** What to produce **
Give the data a second time, exactly and in full.

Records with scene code
═══

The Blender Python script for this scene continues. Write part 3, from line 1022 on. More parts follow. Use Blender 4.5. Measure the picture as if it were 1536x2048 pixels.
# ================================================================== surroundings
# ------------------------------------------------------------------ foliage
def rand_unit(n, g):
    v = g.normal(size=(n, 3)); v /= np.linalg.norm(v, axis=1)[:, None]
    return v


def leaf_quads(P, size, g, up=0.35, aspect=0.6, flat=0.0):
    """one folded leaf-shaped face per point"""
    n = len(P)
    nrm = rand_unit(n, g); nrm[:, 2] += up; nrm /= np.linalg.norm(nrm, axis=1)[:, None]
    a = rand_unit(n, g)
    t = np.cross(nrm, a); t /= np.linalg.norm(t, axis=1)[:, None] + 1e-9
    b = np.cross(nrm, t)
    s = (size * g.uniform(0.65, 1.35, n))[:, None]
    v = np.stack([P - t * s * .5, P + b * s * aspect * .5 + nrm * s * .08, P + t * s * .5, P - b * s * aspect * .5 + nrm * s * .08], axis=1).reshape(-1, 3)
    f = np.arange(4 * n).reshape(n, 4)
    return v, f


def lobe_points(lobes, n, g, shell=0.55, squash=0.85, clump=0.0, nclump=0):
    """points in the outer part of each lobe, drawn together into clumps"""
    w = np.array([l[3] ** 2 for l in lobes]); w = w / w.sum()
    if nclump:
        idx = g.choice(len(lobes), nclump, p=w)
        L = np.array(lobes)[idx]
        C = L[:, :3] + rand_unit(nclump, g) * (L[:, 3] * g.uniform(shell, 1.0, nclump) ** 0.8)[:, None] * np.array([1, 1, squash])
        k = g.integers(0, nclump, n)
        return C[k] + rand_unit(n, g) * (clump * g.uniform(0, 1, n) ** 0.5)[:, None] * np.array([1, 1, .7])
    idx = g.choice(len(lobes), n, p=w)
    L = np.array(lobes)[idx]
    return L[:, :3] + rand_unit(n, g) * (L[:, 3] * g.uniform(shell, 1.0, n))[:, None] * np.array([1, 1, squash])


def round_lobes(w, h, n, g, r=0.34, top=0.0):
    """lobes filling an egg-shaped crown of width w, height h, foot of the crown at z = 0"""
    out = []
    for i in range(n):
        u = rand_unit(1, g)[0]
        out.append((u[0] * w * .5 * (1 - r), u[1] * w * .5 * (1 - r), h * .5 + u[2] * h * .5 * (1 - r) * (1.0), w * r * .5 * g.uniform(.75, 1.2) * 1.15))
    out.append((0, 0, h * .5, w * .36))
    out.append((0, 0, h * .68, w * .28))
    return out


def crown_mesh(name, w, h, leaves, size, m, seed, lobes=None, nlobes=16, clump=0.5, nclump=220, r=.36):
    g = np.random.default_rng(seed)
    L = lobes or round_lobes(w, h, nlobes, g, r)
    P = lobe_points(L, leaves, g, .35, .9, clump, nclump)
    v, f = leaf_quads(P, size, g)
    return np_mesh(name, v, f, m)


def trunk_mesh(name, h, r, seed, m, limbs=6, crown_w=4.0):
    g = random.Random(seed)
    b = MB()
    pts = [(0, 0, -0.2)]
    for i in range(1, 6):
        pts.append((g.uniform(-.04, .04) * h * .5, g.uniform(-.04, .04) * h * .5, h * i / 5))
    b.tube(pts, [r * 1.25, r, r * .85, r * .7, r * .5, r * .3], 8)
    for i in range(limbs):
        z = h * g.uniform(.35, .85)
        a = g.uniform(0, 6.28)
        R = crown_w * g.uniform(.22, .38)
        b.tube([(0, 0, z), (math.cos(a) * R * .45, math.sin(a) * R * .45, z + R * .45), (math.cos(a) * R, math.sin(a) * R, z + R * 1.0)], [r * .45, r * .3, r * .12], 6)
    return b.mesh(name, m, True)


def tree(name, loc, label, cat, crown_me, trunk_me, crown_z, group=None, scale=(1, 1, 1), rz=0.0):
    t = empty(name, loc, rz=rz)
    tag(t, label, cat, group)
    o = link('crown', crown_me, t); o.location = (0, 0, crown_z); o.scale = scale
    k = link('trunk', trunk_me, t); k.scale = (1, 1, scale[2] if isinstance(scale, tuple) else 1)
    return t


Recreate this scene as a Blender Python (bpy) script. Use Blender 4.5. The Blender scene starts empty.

═══

** Final result **
The Blender Python script for this scene continues. Write part 3, from line 1022 on. More parts follow. Use Blender 4.5. Measure the picture as if it were 1536x2048 pixels.
# ================================================================== surroundings
# ------------------------------------------------------------------ foliage
def rand_unit(n, g):
    v = g.normal(size=(n, 3)); v /= np.linalg.norm(v, axis=1)[:, None]
    return v


def leaf_quads(P, size, g, up=0.35, aspect=0.6, flat=0.0):
    """one folded leaf-shaped face per point"""
    n = len(P)
    nrm = rand_unit(n, g); nrm[:, 2] += up; nrm /= np.linalg.norm(nrm, axis=1)[:, None]
    a = rand_unit(n, g)
    t = np.cross(nrm, a); t /= np.linalg.norm(t, axis=1)[:, None] + 1e-9
    b = np.cross(nrm, t)
    s = (size * g.uniform(0.65, 1.35, n))[:, None]
    v = np.stack([P - t * s * .5, P + b * s * aspect * .5 + nrm * s * .08, P + t * s * .5, P - b * s * aspect * .5 + nrm * s * .08], axis=1).reshape(-1, 3)
    f = np.arange(4 * n).reshape(n, 4)
    return v, f


def lobe_points(lobes, n, g, shell=0.55, squash=0.85, clump=0.0, nclump=0):
    """points in the outer part of each lobe, drawn together into clumps"""
    w = np.array([l[3] ** 2 for l in lobes]); w = w / w.sum()
    if nclump:
        idx = g.choice(len(lobes), nclump, p=w)
        L = np.array(lobes)[idx]
        C = L[:, :3] + rand_unit(nclump, g) * (L[:, 3] * g.uniform(shell, 1.0, nclump) ** 0.8)[:, None] * np.array([1, 1, squash])
        k = g.integers(0, nclump, n)
        return C[k] + rand_unit(n, g) * (clump * g.uniform(0, 1, n) ** 0.5)[:, None] * np.array([1, 1, .7])
    idx = g.choice(len(lobes), n, p=w)
    L = np.array(lobes)[idx]
    return L[:, :3] + rand_unit(n, g) * (L[:, 3] * g.uniform(shell, 1.0, n))[:, None] * np.array([1, 1, squash])


def round_lobes(w, h, n, g, r=0.34, top=0.0):
    """lobes filling an egg-shaped crown of width w, height h, foot of the crown at z = 0"""
    out = []
    for i in range(n):
        u = rand_unit(1, g)[0]
        out.append((u[0] * w * .5 * (1 - r), u[1] * w * .5 * (1 - r), h * .5 + u[2] * h * .5 * (1 - r) * (1.0), w * r * .5 * g.uniform(.75, 1.2) * 1.15))
    out.append((0, 0, h * .5, w * .36))
    out.append((0, 0, h * .68, w * .28))
    return out


def crown_mesh(name, w, h, leaves, size, m, seed, lobes=None, nlobes=16, clump=0.5, nclump=220, r=.36):
    g = np.random.default_rng(seed)
    L = lobes or round_lobes(w, h, nlobes, g, r)
    P = lobe_points(L, leaves, g, .35, .9, clump, nclump)
    v, f = leaf_quads(P, size, g)
    return np_mesh(name, v, f, m)


def trunk_mesh(name, h, r, seed, m, limbs=6, crown_w=4.0):
    g = random.Random(seed)
    b = MB()
    pts = [(0, 0, -0.2)]
    for i in range(1, 6):
        pts.append((g.uniform(-.04, .04) * h * .5, g.uniform(-.04, .04) * h * .5, h * i / 5))
    b.tube(pts, [r * 1.25, r, r * .85, r * .7, r * .5, r * .3], 8)
    for i in range(limbs):
        z = h * g.uniform(.35, .85)
        a = g.uniform(0, 6.28)
        R = crown_w * g.uniform(.22, .38)
        b.tube([(0, 0, z), (math.cos(a) * R * .45, math.sin(a) * R * .45, z + R * .45), (math.cos(a) * R, math.sin(a) * R, z + R * 1.0)], [r * .45, r * .3, r * .12], 6)
    return b.mesh(name, m, True)


def tree(name, loc, label, cat, crown_me, trunk_me, crown_z, group=None, scale=(1, 1, 1), rz=0.0):
    t = empty(name, loc, rz=rz)
    tag(t, label, cat, group)
    o = link('crown', crown_me, t); o.location = (0, 0, crown_z); o.scale = scale
    k = link('trunk', trunk_me, t); k.scale = (1, 1, scale[2] if isinstance(scale, tuple) else 1)
    return t


Recreate this scene as a Blender Python (bpy) script. Use Blender 4.5. The Blender scene starts empty.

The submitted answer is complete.